Jean LE CAM on Bonduelle admitted that Riou had sailed a good race: "He's done a good race. We are only 100 miles from each other which is amazing after a round the world race. I took Vincent on board my trimaran (Bonduelle) because I knew he was good. I was really fed up yesterday because it was 28 knots in the squalls but now it is good sailing again. I have cried many, many times in this race. Some moments are tough, very tough in this race. It has really been a great experience."

For Mike GOLDING on Ecover, third has been hard won after being 800 miles off the lead at one point, but his hard driving and tactics in the Southern Ocean and never say die approach brought him right back into the race for victory until its last 48 hours.
He is due to finish sometime on Thursday afternoon. "I've enjoyed the race and I can't help but wonder what could have been if we hadn't had some problems with our halyards, but the reality is that if I took that out of the equation you could not really be sure of the outcome. Either way it's been very close all the way to the finish."

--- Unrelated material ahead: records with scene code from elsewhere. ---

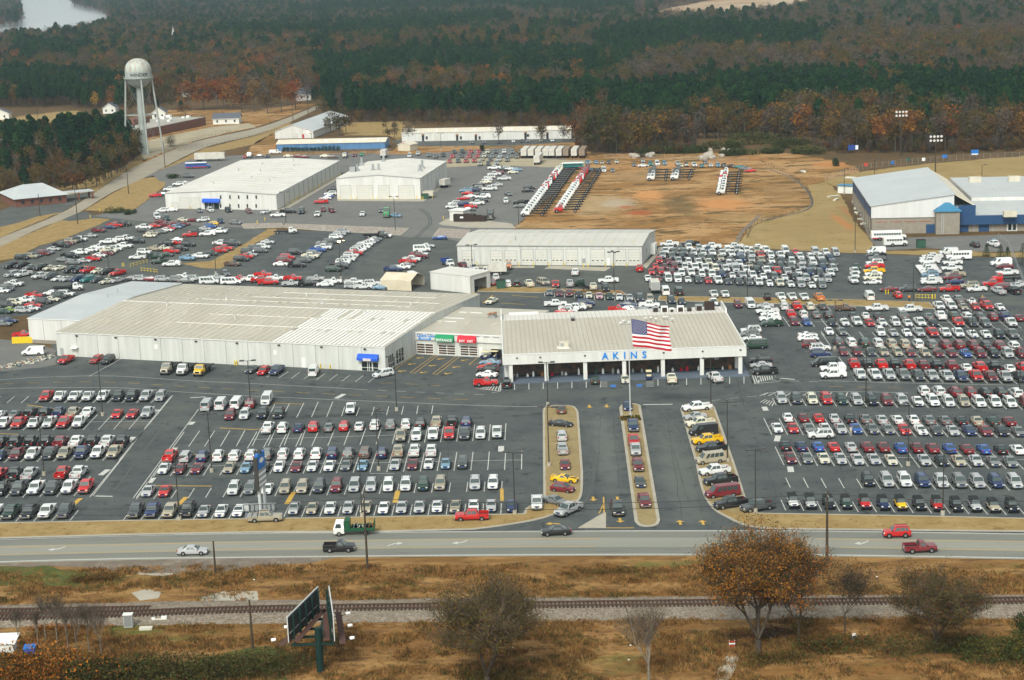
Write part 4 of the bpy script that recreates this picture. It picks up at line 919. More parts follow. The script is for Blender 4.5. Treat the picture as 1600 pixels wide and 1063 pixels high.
row(A_,(1262,332),(1535,316),180,'Ks Kw Kw Um','van row by the left light pole',g)
row(A_,(1408,387),(1500,384),0,'Um Uw','pair before the white vans',g)
scatter(B_,'32,380,Uk,0 130,380,Pk,0 55,298,Kw,0 575,352,Pw,0','at the top of the centre lot',g)
row(B_,(65,472),(1297,434),180,'Pw Uw Sn Ur Sg Ur Sw Uw Ug Uw Uk Pt Pk Un','tail-first top row, centre lot',g,0)
row(B_,(888,521),(1482,502),0,'Pt Uw Pw Pr Pd Uw Pw','nose-out top row, centre lot',g,2,9,0)
row(A_,(1035,650),(2650,618),180,'Pr Vs Un Uw Uw Uw Ug Uw Uw Uw Vn Ug Vu Un Pt Pw Pw','tail-first middle row, centre lot',g)
row(A_,(998,723),(2845,688),0,'Sw Sm Sm . St Sl Sk Sw Sm Sw Sw Sg Sl . Ss Sm Sw Sl Od','nose-out middle row, centre lot',g,2,0,3)
row(A_,(895,863),(3032,815),0,'Ss Sr . . . Uw Ug Sw Ut Ut Ud Um Vs Us Uw Uw Ue Ut . Us Uw','single row second from the kerb, centre lot',g,1,0,0)
# empty stalls of the upper centre lot
for x in range(8):ribbon(STR,[G(*A_(1160+x*98,545-x*1.2)).xy[:],G(*A_(1228+x*93,447-x*1))[:2]],.15,.03,'paint_white')
for (x,y),(x2,y2) in (((250,365),(295,275)),((342,362),(383,268)),((435,360),(473,266)),((527,357),(545,300)),((617,355),(636,304)),((711,352),(728,300)),((803,350),(817,297)),((895,347),(908,295)),((988,344),(998,292)),((1080,342),(1089,290)),((160,370),(206,278)),((70,375),(116,283))):
 ribbon(STR,[G(*B_(x,y)).xy[:],G(*B_(x2,y2)).xy[:]],.15,.03,'paint_white')
for (x,y),(x2,y2) in (((140,122),(200,82)),((217,125),(272,85)),((293,129),(350,88)),((372,134),(428,92)),((450,138),(506,96)),((528,142),(583,100)),((610,146),(663,105)),((690,150),(735,115)),((65,118),(125,80))):
 ribbon(STR,[G(*B_(x,y)).xy[:],G(*B_(x2,y2)).xy[:]],.15,.03,'paint_white')
ribbon(STR,[G(*B_(850,520+190)).xy[:],G(*B_(700,710)).xy[:]],.15,.03,'paint_white')
# along the long wall
g='vehicles by the long white wall'
scatter(A_,'395,42,Rr,345 588,36,Or,345 655,42,Uk,345','by the left end of the long wall',g)
scatter(A_,'1025,108,Ft,350 1122,112,Fw,350 1228,117,Fy,350','parked by the long white wall',g)
scatter(B_,'-30,96,Sd,345 45,108,Or,345 122,110,Pn,345 350,118,Kw,180 782,122,Vw,305','by the long white wall',g)
scatter(Z_ := tile(0,440,200/1329),'340,775,Kw,270 230,590,Rr,90','left of the white annex',g)
# entrance islands
g='vehicles displayed on the entrance islands'
scatter(C_,'307,352,Su,180 305,430,Ck,68 312,520,Us,180 315,605,Ps,180 330,695,Sm,0 325,772,Cy,68 313,835,Hm,62 268,912,Sg,48','on the left entrance island',g)
scatter(C_,'718,330,Sn,0 750,462,Pn,0 756,552,Rr,0 768,612,Ps,0 783,708,Pm,0 796,805,Sd,0 824,932,Pm,0','on the centre island',g)
scatter(C_,'1140,330,Pw,284 1132,385,Ss,284 1162,428,Pc,284 1183,480,Kk,284 1205,535,Py,284 1228,582,Pk,284 1227,655,Qt,284 1250,725,Pw,284 1288,785,Pk,284 1300,862,Qm,284 1352,932,Pk,290','on the right entrance island',g)
scatter(C_,'158,948,Pw,0 350,975,Ps,322 655,982,Pk,0 1515,950,Pd,290','beside the entrance islands',g)
g='vehicles before the showroom'
scatter(C_,'515,168,Se,180 700,162,Cc,0 845,140,Gn,180 990,165,Rc,180 1256,156,Pw,190','in the bays before the showroom',g)
scatter(tile(720,470,140/992),'270,655,Gn,250 370,650,Gn,250 325,725,Sl,255 300,775,Sr,255 300,810,Uk,255 290,860,Sw,255 280,955,Rr,88 510,985,Pk,180','at the left side of the showroom',g)
g='traffic on the highway'
for c,u,v,h,lab in (('Ss',300,869,90,'silver sedan driving right along the near lane of the highway'),('Rk',530,865,90,'dark two-door pickup driving right, just left of the utility pole'),('Sk',870,839,270,'black sedan driving left in front of the entrance'),
      ('Or',1403,842,270,'red compact SUV driving left along the far lane'),('Rm',1440,866,90,'dark red two-door pickup driving right in the near lane')):
 vehicle(c,centre(c,u,v,h),h,lab,g)
vehicle('Pr',centre('Pr',738,815.5,270),270,'red four-door pickup parked on the dry grass verge by the road','vehicles on the grass verge')
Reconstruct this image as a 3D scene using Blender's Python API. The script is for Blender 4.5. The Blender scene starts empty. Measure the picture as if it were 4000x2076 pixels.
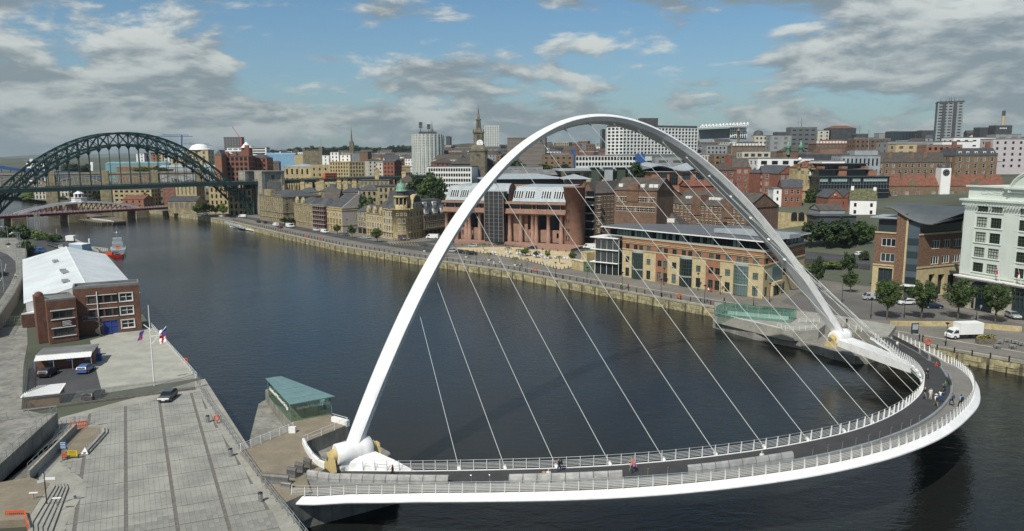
import bpy,math,random
from mathutils import Vector,Matrix,noise
random.seed(7)
scene=bpy.context.scene
COL=scene.collection
R=math.radians
CF,CPIT,CROL,CH=2890.0,0.14782,-0.00339,42.328
cam_data=bpy.data.cameras.new('camera')
cam=bpy.data.objects.new('camera',cam_data)
COL.objects.link(cam)
cam.location=(0,0,CH)
cam_data.sensor_width=36.0
cam_data.lens=36.0*CF/4000.0
cam_data.clip_start=0.5
cam_data.clip_end=30000.0
cam.rotation_euler=(Matrix.Rotation(math.pi/2-CPIT,3,'X')@Matrix.Rotation(CROL,3,'Z')).to_euler()
scene.camera=cam
SUN_AZ,SUN_EL=R(28),R(50)
sun_data=bpy.data.lights.new('sun','SUN')
sun_data.energy=4.3
sun_data.angle=R(0.55)
sun_data.color=(1.0,0.955,0.87)
sun=bpy.data.objects.new('sun',sun_data)
COL.objects.link(sun)
sun_dir=Vector((math.sin(SUN_AZ)*math.cos(SUN_EL),math.cos(SUN_AZ)*math.cos(SUN_EL),-math.sin(SUN_EL)))
sun.rotation_euler=sun_dir.to_track_quat('-Z','Y').to_euler()
sun.location=(-200,-300,400)
world=bpy.data.worlds.new('World')
scene.world=world
world.use_nodes=True
wn=world.node_tree
wn.nodes.clear()
def N(tree,kind,**kw):
 n=tree.nodes.new(kind)
 for k,v in kw.items():
  setattr(n,k,v)
 return n
def math_node(tree,op,a,b=None,clamp=False):
 n=N(tree,'ShaderNodeMath',operation=op)
 n.use_clamp=clamp
 for i,v in enumerate((a,b)):
  if v is None:
   continue
  if isinstance(v,(int,float)):
   n.inputs[i].default_value=v
  else:
   tree.links.new(v,n.inputs[i])
 return n.outputs[0]
def smooth(tree,v,lo,hi):
 n=N(tree,'ShaderNodeMapRange',interpolation_type='SMOOTHSTEP')
 n.inputs['From Min'].default_value=lo
 n.inputs['From Max'].default_value=hi
 tree.links.new(v,n.inputs['Value'])
 return n.outputs[0]
def mixc(tree,fac,a,b,blend='MIX'):
 n=N(tree,'ShaderNodeMix',data_type='RGBA',blend_type=blend)
 for sock,v in((n.inputs[0],fac),(n.inputs[6],a),(n.inputs[7],b)):
  if isinstance(v,(int,float)):
   sock.default_value=v
  elif isinstance(v,tuple):
   sock.default_value=v if len(v)==4 else v+(1,)
  else:
   tree.links.new(v,sock)
 return n.outputs[2]
def build_sky():
 t=wn
 out=N(t,'ShaderNodeOutputWorld')
 bg=N(t,'ShaderNodeBackground')
 bg.inputs['Strength'].default_value=0.088
 t.links.new(bg.outputs[0],out.inputs[0])
 sky=N(t,'ShaderNodeTexSky',sky_type='NISHITA')
 sky.sun_disc=False
 sky.sun_elevation=SUN_EL
 sky.sun_rotation=math.atan2(-sun_dir.x,-sun_dir.y)
 sky.air_density=1.0
 sky.dust_density=0.6
 sky.ozone_density=1.6
 tc=N(t,'ShaderNodeTexCoord')
 sep=N(t,'ShaderNodeSeparateXYZ')
 t.links.new(tc.outputs['Generated'],sep.inputs[0])
 zz=math_node(t,'ADD',math_node(t,'MAXIMUM',sep.outputs[2],0.0),0.42)
 px=math_node(t,'DIVIDE',sep.outputs[0],zz)
 py=math_node(t,'DIVIDE',sep.outputs[1],zz)
 def field(ox,oy,scale,detail,rough=0.55,dist=0.25,up=0.0):
  cmb=N(t,'ShaderNodeCombineXYZ')
  t.links.new(math_node(t,'ADD',px,ox),cmb.inputs[0])
  t.links.new(math_node(t,'ADD',py,oy),cmb.inputs[1])
  t.links.new(math_node(t,'MULTIPLY',math_node(t,'ADD',sep.outputs[2],CLOUD_SEED+up),CLOUD_TALL),cmb.inputs[2])
  nz=N(t,'ShaderNodeTexNoise')
  for k,v in(('Scale',scale),('Detail',detail),('Roughness',rough),('Distortion',dist)):
   nz.inputs[k].default_value=v
  t.links.new(cmb.outputs[0],nz.inputs['Vector'])
  return nz.outputs['Fac']
 big=field(3.7,1.3,0.75,2,0.5,0.0)
 fine=field(0,0,3.9,10,0.58,0.20)
 lit=field(-0.015,0.0,3.9,6,0.5,0.20,0.014)
 cover=math_node(t,'ADD',math_node(t,'MULTIPLY',big,0.55),math_node(t,'MULTIPLY',fine,0.6))
 low=math_node(t,'MULTIPLY',math_node(t,'SUBTRACT',0.24,sep.outputs[2],True),0.50)
 west=math_node(t,'MULTIPLY',math_node(t,'MULTIPLY',sep.outputs[0],-1.0),CLOUD_WEST)
 cover=math_node(t,'ADD',math_node(t,'ADD',cover,low),west)
 dens=smooth(t,cover,0.550,0.620)
 dens=math_node(t,'MULTIPLY',dens,0.90)
 shade=smooth(t,math_node(t,'SUBTRACT',fine,lit),-0.09,0.12)
 thick=smooth(t,cover,0.60,0.86)
 ccol=mixc(t,shade,(2.7,3.25,3.55),(8.0,8.3,7.9))
 ccol=mixc(t,math_node(t,'MULTIPLY',thick,0.30),ccol,(2.9,3.4,3.55))
 skyc=mixc(t,1.0,sky.outputs[0],(0.72,0.94,1.04),'MULTIPLY')
 hz=smooth(t,sep.outputs[2],0.20,-0.02)
 col=mixc(t,dens,skyc,ccol)
 col=mixc(t,math_node(t,'MULTIPLY',hz,0.45),col,(2.9,3.6,3.75))
 t.links.new(col,bg.inputs['Color'])
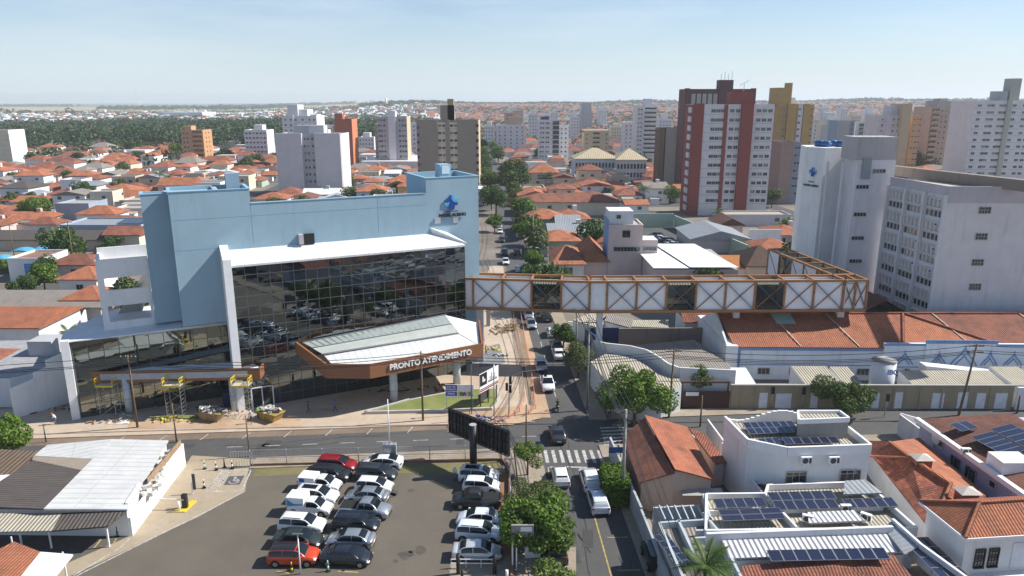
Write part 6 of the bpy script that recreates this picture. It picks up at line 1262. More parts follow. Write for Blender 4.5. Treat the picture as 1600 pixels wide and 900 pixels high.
# lawn with low kerb
lw = [P(570, 648), P(640, 628), P(720, 612), P(778, 610), P(778, 632), P(768, 642), P(690, 645)]
m = MB(); m.prism([(p.x, p.y) for p in lw], .1, .32); struct(m, 'lawn', LAWN)
m = MB()
for a, b in zip(lw, lw[1:]+lw[:1]): wallseg(m, (a.x, a.y), (b.x, b.y), .5 if a.y < 92 else .36, .3, .1)
single(m, 'lawn_kerb', plain('kerb_concrete', (.45, .43, .4), .9, var=.15), 'pale concrete kerb around the triangular lawn', 'kerb')
m = MB(); q = [P(232, 655), P(240, 651), P(310, 652), P(308, 657)]; m.prism([(p.x, p.y) for p in q], .1, .3); struct(m, 'lawn', LAWN)
# dark stains and asphalt apron, red earth by the corner
sheet_px('wet_patch', [(748, 575), (752, 545), (780, 538), (790, 568), (772, 572)], .135, speckle('slate_patch', (.16, .17, .19), (.22, .22, .24), (.3, .28, .25)))
sheet_px('apron_ramp', [(400, 600), (408, 615), (432, 640), (405, 655), (395, 640)], .136, plain('pale_apron', (.5, .48, .44), .9, var=.1))
sheet_px('earth_patch', [(200, 660), (330, 658), (470, 655), (470, 668), (200, 672)], .131, SAND)
sheet_px('earth_patch', [(700, 645), (850, 632), (845, 655), (800, 665), (700, 668)], .132, SAND)
# ================================================================ SCAFFOLDS
def scaffold(px, label):
    a = P(px, 655, .12); x0 = a.x+.1; y0 = a.y+.3; zt = 4.5
    t = thing('scaffold_tower', label, 'scaffold', (x0, y0+.7, .12), 0, 'yellow-topped scaffold towers')
    m = MB()
    for dx in (0, 2.0):
        for dy in (0, 1.3): m.bar((x0+dx-1, y0+dy, .12), (x0+dx-1, y0+dy, zt+.2), .05)
        for k in range(9): m.bar((x0+dx-1, y0, .5+k*.52), (x0+dx-1, y0+1.3, .5+k*.52), .035)
    for k in range(3):
        z = .4+k*1.6; m.bar((x0-1, y0, z), (x0+1, y0, z+1.5), .035); m.bar((x0+1, y0+1.3, z), (x0-1, y0+1.3, z+1.5), .035)
    m.build('frame', STL, t); m = MB(); m.box(x0-1.1, x0+1.1, y0-.1, y0+1.4, zt, zt+.07); m.build('deck', plain('deck_board', (.45, .42, .36), .9), t)
    m = MB()
    for x in (x0-1.1, x0+1.1):
        for y in (y0-.1, y0+1.4): m.bar((x, y, zt), (x, y, zt+1.05), .07)
        m.bar((x, y0-.1, zt+1.05), (x, y0+1.4, zt+1.05), .07); m.bar((x, y0-.1, zt+.55), (x, y0+1.4, zt+.55), .06); m.bar((x, y0-.1, zt+.6), (x, y0+1.4, zt+1.0), .05)
    m.bar((x0-1.1, y0-.12, zt+.05), (x0+1.1, y0-.12, zt+.05), .05, .24); m.bar((x0-1.1, y0+1.42, zt+.05), (x0+1.1, y0+1.42, zt+.05), .05, .24); m.bar((x0-1.1, y0+1.4, zt+1.05), (x0+1.1, y0+1.4, zt+1.05), .06)
    m.build('guard_rail', YLW, t)
scaffold(167, 'scaffold tower with yellow platform in front of the left end of the side canopy'); scaffold(271, 'scaffold tower with yellow platform under the middle of the side canopy'); scaffold(377, 'scaffold tower with yellow platform at the right end of the side canopy')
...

"I think the tempo of the race has gone up and it will go up again four years time. It's a shame, I would have liked to have won this race in particular and we have worked very hard towards that, but it's quite clear that whatever you do, no matter how prepared you are there is still an element of it which is not fully in your control. It is a long race and lots of things can happen, and the good thing for me it is that I have competed in the Vendee twice and had major problems on one and very few on the other, but both times I have been successful in completing the course and there are lots of less fortunate people than myself."